The more you try to sound the marvellous authorship of Holberg the more you feel convinced of the importance of his stay at Oxford. It would require several lectures to trace the way in which his impressions and his experiences of Oxford have moulded him as an historian, as a playwright, as a philosopher and moralist. I can only tell you that he took with him from this place to Copenhagen and to the Dano-Norwegian community not only the conviction of his future mission, but practically the very seeds of what should ripen into one of the richest crops in the field of literature. If Macaulay had known Holberg he would have had to give a somewhat different turn to his famous sentence: "France has been the intermediary between England and Mankind." Holberg visited England twenty-five years before Voltaire and twenty-four years before Montesquieu, and brought back first hand views and impressions, sifted only through the medium of his unbiassed mind.
To put it briefly, Holberg has been the intermediary between England and the North.

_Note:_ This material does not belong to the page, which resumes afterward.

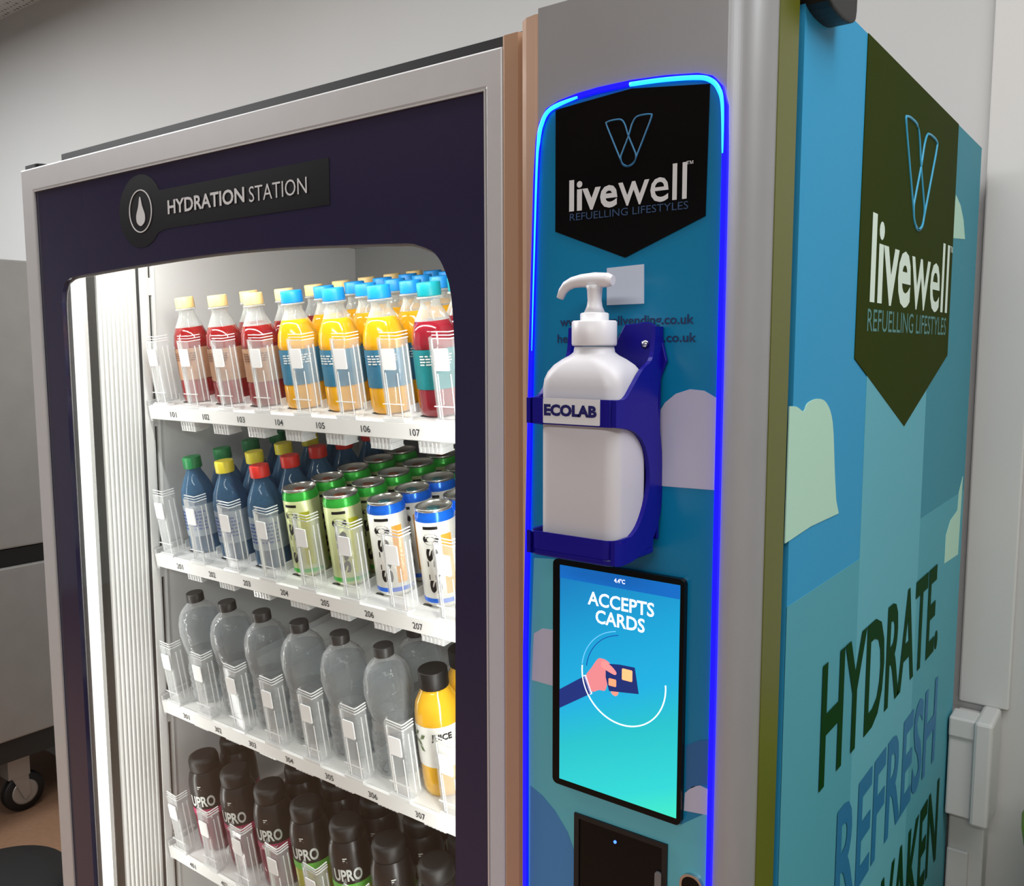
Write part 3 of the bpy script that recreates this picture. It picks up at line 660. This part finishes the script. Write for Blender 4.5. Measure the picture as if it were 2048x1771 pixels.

At Oxford Holberg planned the work by which he started in literature in 1711: Introduction to the History of the European Kingdoms,[2] containing a remarkable chapter on England and the English from the time of the Romans down to 1702, with quotations from various authors, among them Milton, William Camden, and Lord Clarendon. This work, against which many objections have been raised and, to a certain extent, not unjustly, nevertheless is stamped by the characteristic features of his genius, so familiar to all Holberg students—his original way of thinking, his contempt for all sorts of ostentatious learning blocking the way by irrelevant facts, his plain language—vigorous, manly, with a turn of its own—his sound judgment, and perhaps, above all, the generally fair way in which he arraigns his persons before the tribunal of history.